High purity graphite refers to graphite with a carbon content >99.99%. It is widely used in advanced refractory materials and coatings in the metallurgical industry, military industrial pyrotechnic material stabilizers, pencil leads in the light industry, carbon brushes in the electrical industry, electrodes in the battery industry, Fertilizer industry catalyst additives, etc.

High-purity graphite (also known as scaly high thermal conductivity carbon powder) has the advantages of high strength, good thermal shock resistance, high-temperature resistance, oxidation resistance, small resistivity, corrosion resistance, and easy precision machining. It is an ideal inorganic non-metal Material. Used for processing and manufacturing electric heating elements, structural casting molds, crucible boats for smelting high-purity metals, heaters for single crystal furnaces, graphite for EDM, sintering molds, electron tube anodes, metal coating, graphite crucibles for semiconductor technology, Graphite anodes, grids, etc. for emitting electron tubes, thyratrons, and mercury arc rectifiers.
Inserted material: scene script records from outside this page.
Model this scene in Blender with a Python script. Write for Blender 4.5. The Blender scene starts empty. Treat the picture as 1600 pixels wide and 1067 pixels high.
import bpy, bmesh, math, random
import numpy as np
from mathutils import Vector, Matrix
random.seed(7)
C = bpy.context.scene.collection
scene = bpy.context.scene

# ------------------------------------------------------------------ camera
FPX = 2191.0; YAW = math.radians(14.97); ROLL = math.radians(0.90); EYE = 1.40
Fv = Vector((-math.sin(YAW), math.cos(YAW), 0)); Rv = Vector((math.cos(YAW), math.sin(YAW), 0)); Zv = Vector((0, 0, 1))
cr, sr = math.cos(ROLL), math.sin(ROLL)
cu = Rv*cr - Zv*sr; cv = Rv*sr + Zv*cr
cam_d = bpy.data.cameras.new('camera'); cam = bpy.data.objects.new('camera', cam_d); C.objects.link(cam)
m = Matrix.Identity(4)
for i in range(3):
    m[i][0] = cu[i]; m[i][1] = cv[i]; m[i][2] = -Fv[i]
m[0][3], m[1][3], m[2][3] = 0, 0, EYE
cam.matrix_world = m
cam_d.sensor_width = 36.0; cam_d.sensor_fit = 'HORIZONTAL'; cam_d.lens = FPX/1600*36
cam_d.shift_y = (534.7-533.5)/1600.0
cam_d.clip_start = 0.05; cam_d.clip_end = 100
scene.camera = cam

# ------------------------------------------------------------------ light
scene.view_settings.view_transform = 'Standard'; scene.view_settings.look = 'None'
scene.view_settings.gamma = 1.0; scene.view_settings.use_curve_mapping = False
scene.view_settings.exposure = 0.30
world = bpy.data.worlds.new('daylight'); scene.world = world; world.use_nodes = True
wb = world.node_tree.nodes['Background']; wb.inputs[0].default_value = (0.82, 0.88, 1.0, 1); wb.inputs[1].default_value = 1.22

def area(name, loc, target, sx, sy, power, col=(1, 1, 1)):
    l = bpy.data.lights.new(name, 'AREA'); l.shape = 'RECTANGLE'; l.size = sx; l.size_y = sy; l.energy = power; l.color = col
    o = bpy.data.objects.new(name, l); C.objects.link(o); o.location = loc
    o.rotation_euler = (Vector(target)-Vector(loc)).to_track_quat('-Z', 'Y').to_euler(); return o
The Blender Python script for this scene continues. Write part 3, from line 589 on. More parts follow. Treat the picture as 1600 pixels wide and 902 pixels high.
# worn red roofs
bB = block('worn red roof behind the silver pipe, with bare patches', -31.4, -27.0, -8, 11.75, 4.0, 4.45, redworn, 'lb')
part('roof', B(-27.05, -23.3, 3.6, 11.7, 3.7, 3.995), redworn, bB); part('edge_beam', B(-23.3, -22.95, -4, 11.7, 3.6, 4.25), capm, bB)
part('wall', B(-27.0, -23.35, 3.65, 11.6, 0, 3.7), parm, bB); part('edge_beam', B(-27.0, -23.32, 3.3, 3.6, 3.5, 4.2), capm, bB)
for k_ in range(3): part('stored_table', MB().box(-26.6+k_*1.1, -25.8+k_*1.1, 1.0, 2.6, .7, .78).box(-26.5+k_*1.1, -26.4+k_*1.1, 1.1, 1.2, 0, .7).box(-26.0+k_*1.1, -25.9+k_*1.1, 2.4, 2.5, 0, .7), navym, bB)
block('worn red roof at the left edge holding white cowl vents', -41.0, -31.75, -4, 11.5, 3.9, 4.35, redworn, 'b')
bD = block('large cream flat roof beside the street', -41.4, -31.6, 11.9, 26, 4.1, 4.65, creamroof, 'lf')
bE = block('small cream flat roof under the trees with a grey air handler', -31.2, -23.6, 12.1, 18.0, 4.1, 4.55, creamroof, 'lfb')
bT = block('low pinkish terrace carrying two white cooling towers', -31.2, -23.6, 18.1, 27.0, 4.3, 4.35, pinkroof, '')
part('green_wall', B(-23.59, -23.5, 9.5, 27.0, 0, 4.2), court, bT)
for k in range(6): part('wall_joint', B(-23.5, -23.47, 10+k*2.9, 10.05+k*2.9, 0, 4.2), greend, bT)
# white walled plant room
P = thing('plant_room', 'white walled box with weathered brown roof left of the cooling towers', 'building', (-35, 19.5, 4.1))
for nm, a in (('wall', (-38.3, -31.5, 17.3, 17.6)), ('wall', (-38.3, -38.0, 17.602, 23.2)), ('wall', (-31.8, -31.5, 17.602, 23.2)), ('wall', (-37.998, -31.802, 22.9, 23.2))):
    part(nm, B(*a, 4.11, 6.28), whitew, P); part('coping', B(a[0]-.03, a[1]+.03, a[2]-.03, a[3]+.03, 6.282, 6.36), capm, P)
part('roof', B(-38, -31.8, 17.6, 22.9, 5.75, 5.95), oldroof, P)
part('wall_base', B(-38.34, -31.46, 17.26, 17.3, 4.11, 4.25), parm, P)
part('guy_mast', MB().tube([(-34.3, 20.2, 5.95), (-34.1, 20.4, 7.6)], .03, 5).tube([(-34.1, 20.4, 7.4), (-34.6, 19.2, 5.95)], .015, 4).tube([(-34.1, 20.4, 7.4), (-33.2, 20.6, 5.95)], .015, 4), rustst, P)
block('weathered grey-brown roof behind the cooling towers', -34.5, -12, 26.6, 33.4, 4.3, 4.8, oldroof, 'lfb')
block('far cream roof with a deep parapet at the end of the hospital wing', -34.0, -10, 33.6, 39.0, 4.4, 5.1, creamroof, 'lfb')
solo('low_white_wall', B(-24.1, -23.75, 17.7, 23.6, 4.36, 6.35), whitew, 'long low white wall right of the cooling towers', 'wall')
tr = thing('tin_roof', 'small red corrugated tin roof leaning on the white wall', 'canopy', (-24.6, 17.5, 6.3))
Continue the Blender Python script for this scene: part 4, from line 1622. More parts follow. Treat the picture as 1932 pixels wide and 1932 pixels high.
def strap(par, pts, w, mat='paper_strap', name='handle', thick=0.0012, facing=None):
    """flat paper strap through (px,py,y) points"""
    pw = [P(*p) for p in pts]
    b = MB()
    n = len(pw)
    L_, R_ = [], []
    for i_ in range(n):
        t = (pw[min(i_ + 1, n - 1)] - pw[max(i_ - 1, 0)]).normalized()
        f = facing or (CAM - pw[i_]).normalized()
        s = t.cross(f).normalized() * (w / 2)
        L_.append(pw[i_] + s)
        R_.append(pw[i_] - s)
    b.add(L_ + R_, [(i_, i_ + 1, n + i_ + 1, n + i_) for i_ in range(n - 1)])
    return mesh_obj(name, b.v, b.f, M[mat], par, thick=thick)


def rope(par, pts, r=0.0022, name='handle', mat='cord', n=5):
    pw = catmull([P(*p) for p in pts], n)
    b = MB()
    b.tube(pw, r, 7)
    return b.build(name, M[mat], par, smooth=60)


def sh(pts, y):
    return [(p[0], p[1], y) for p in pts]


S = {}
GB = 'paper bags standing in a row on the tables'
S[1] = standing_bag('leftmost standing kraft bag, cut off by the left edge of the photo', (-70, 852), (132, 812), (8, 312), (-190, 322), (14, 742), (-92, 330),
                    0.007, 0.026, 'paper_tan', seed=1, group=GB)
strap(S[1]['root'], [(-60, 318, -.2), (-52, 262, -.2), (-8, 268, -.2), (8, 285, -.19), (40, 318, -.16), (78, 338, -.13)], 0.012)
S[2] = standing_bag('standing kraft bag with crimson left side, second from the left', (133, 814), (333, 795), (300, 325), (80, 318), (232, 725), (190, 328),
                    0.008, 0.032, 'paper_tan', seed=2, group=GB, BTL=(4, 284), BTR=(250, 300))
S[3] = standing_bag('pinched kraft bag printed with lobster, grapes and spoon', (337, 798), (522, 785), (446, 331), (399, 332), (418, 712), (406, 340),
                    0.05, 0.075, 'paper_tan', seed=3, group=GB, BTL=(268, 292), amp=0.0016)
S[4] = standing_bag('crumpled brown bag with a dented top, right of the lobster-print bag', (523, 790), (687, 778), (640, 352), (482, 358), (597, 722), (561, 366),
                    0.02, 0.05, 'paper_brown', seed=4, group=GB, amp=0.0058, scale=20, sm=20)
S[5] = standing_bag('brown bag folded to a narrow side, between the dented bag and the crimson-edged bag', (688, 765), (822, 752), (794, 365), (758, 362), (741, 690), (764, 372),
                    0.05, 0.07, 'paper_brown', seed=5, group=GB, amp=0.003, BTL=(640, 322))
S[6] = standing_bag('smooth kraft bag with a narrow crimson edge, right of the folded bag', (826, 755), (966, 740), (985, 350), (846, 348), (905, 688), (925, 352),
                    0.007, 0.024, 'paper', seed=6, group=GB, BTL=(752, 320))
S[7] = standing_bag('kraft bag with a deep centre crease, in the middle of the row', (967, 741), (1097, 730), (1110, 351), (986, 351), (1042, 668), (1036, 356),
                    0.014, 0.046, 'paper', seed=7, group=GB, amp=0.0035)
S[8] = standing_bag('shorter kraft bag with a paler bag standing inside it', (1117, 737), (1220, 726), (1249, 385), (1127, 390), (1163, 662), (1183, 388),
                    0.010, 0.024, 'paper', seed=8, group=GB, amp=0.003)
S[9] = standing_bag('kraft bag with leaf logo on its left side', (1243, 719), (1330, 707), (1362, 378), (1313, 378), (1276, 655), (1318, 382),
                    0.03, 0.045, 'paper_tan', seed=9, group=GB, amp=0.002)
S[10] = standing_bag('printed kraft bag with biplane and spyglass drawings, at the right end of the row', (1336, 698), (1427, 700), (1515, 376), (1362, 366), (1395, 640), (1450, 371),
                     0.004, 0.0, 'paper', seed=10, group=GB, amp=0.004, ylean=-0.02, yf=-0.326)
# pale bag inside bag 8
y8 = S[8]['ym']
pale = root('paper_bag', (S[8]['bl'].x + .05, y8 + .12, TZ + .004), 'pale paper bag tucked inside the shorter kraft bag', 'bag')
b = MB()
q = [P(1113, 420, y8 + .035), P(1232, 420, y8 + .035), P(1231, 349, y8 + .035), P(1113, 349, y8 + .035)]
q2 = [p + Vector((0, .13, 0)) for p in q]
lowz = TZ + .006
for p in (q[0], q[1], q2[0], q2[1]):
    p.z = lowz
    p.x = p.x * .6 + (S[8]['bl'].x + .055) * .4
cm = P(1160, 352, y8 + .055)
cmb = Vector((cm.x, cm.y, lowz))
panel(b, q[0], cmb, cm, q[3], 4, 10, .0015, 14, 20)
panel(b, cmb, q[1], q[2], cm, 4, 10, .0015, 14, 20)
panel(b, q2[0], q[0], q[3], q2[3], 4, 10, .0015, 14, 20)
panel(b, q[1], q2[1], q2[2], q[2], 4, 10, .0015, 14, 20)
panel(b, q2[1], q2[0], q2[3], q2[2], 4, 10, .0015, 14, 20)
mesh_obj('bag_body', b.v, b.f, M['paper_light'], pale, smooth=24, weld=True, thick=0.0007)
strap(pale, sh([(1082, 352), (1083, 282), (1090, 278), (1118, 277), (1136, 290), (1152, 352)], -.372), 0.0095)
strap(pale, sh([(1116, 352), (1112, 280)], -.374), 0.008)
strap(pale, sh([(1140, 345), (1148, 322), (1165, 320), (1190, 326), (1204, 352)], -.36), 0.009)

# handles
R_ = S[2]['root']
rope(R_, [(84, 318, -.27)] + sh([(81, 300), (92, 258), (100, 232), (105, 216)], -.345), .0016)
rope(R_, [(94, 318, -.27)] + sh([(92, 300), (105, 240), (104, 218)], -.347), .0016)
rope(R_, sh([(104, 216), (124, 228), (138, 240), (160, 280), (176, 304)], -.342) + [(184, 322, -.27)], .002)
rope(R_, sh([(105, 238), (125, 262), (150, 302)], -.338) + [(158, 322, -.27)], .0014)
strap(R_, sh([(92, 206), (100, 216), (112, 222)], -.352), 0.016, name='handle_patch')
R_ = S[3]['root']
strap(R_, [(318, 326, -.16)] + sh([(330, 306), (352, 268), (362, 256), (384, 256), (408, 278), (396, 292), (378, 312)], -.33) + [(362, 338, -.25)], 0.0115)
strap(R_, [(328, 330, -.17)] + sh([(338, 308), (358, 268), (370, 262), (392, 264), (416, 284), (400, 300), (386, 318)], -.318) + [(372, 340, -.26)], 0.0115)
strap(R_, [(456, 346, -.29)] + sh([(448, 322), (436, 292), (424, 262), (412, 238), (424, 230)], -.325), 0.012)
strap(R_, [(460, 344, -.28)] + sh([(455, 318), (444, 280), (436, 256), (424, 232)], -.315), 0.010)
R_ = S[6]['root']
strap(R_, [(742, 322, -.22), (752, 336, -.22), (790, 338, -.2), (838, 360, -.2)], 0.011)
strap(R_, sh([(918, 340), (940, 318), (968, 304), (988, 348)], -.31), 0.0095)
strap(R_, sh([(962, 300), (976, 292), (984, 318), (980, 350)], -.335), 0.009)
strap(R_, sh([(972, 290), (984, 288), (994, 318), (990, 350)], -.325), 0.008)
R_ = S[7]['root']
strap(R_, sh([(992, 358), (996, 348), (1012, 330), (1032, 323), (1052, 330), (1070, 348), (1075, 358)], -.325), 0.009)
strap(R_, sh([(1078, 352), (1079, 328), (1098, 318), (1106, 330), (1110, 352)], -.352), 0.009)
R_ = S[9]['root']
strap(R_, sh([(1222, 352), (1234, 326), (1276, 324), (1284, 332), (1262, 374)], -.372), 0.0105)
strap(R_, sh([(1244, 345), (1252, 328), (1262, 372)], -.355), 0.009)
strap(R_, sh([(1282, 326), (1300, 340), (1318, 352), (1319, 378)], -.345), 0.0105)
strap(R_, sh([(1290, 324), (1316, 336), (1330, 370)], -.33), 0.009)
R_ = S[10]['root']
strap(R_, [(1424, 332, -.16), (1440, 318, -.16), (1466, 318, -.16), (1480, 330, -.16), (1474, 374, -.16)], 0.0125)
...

Features and high-purity graphite applications

High purity graphite has the characteristics of high strength, high density, high purity, high chemical stability, dense and uniform structure, high-temperature resistance, high electrical conductivity, good wear resistance, self-lubricating, easy processing, etc., and is widely used in metallurgy, chemical industry, aerospace, electronics, machinery, nuclear energy, and other industrial fields. In particular, large-scale and high-quality high-purity graphite, as an alternative material, has broad application space and broad application prospects in high-tech and new technology fields.

High-Purity Graphite in Electronic Semiconductor Production

High-purity graphite is a versatile and indispensable material in electronic semiconductor production, contributing to the manufacture of high-performance and reliable semiconductor devices used in a wide range of electronic applications. Its unique combination of properties, including high thermal stability, excellent electrical conductivity, and chemical inertness, makes it a preferred choice for various critical processes within the semiconductor industry.